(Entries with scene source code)
*-*-*

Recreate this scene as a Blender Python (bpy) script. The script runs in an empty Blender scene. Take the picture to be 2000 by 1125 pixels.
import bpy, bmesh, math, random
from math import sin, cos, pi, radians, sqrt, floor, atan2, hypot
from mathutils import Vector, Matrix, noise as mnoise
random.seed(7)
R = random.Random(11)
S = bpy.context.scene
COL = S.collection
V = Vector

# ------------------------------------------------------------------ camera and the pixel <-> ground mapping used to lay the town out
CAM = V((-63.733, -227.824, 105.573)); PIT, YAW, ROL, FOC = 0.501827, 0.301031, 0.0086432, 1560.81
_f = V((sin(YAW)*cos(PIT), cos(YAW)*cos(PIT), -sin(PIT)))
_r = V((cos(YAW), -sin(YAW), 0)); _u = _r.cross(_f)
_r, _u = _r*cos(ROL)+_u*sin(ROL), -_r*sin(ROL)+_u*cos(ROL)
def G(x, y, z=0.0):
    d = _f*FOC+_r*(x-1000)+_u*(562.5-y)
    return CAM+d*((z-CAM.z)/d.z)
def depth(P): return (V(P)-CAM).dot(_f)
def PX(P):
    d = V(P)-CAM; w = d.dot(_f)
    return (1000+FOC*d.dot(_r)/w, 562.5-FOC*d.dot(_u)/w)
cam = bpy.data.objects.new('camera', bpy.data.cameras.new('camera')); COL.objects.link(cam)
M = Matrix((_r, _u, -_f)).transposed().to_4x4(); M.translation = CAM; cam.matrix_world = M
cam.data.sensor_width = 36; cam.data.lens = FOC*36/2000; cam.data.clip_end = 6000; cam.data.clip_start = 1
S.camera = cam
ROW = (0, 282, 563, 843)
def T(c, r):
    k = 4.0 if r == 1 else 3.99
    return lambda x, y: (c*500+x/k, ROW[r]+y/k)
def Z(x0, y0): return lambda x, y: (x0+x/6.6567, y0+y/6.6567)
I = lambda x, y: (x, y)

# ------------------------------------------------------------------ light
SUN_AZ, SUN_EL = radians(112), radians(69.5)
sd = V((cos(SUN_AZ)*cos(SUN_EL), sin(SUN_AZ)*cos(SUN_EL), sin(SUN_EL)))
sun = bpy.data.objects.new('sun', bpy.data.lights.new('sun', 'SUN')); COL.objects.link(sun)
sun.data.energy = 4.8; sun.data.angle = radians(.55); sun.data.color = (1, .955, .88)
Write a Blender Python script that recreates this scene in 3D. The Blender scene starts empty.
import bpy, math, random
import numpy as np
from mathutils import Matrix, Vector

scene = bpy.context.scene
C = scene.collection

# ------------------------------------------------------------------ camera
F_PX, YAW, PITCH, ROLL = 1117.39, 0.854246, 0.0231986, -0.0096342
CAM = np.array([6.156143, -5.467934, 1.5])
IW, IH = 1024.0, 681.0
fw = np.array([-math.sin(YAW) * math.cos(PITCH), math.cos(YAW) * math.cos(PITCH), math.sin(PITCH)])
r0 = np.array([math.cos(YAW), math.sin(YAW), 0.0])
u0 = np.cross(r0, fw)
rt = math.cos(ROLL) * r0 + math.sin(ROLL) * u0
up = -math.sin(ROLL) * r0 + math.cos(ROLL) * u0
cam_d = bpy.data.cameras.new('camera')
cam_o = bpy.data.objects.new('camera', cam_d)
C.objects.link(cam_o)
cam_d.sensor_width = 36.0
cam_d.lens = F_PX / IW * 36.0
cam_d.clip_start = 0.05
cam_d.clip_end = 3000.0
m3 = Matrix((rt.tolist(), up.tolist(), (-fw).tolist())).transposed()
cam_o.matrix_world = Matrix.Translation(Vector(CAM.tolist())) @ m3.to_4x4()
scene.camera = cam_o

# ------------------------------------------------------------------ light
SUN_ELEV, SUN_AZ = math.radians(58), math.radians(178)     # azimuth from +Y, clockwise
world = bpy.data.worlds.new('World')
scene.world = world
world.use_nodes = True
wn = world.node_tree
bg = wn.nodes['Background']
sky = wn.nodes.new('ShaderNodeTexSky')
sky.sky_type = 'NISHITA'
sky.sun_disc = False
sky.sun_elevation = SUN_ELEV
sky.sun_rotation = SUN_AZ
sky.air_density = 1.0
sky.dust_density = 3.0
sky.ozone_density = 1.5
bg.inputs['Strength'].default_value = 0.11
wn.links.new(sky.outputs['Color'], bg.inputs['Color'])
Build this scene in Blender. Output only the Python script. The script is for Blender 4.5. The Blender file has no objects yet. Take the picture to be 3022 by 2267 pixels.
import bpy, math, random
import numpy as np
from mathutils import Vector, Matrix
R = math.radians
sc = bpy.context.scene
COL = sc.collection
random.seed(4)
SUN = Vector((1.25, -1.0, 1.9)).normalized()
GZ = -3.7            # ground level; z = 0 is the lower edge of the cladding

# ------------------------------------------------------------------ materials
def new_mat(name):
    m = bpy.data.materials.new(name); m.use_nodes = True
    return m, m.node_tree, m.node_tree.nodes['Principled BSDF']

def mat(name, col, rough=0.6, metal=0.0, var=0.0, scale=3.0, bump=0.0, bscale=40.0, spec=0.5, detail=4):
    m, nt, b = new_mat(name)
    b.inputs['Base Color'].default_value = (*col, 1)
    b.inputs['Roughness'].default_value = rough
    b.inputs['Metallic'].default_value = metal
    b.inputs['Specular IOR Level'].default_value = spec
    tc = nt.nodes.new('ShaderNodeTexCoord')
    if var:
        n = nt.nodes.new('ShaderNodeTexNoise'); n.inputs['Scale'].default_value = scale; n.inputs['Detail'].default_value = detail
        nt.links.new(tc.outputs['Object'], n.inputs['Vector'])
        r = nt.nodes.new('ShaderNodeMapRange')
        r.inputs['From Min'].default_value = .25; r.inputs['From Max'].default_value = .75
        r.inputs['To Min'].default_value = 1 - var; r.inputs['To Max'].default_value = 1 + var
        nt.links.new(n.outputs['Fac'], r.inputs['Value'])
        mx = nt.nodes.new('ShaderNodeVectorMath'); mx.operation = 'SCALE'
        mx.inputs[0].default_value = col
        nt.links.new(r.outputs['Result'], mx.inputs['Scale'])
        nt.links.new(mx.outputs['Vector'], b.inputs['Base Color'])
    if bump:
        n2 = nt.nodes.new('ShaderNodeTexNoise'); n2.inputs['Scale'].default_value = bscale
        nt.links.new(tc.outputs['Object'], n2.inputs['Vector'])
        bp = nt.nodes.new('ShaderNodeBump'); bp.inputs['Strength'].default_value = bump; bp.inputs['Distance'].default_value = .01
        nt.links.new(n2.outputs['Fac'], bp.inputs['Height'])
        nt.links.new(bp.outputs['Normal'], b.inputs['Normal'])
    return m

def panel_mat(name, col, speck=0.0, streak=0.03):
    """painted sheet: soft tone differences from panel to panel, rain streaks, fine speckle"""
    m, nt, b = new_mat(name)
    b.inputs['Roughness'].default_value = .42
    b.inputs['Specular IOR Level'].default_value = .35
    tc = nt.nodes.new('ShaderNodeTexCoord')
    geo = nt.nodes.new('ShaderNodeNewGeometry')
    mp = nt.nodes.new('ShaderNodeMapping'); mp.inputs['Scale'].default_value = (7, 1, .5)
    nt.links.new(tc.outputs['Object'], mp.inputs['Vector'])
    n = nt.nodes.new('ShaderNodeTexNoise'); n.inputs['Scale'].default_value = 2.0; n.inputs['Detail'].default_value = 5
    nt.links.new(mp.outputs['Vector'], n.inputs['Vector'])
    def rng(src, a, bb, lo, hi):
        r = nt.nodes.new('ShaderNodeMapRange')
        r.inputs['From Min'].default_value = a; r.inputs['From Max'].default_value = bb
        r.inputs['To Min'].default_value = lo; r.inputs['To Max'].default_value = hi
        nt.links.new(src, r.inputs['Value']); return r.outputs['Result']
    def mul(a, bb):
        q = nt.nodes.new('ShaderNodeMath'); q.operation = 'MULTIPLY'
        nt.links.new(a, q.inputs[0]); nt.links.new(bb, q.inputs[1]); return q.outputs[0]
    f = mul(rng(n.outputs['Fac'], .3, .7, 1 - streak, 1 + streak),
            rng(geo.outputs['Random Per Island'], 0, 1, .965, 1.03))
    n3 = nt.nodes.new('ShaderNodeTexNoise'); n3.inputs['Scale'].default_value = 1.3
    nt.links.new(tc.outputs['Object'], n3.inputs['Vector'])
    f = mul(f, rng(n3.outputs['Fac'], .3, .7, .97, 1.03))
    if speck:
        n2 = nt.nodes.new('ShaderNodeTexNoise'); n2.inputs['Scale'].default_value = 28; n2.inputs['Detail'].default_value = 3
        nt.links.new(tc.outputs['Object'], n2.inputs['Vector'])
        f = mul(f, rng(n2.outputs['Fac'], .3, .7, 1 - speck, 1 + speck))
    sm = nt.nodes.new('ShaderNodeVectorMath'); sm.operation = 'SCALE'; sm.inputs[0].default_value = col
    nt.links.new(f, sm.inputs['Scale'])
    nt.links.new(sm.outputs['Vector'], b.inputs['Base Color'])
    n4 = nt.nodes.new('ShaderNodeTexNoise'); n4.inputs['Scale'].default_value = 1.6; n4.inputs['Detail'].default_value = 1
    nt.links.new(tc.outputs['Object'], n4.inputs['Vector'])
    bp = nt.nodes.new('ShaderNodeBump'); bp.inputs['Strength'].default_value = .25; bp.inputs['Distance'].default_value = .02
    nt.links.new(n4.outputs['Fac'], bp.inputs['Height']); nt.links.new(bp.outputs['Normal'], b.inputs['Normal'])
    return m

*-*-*

TASK STATEMENT: Copy the records above exactly, beginning at the line that contains "Write a Blender" and stopping after the line that contains "C = scene.collection".

ANSWER TO THE EXERCISE:
Write a Blender Python script that recreates this scene in 3D. The Blender scene starts empty.
import bpy, math, random
import numpy as np
from mathutils import Matrix, Vector

scene = bpy.context.scene
C = scene.collection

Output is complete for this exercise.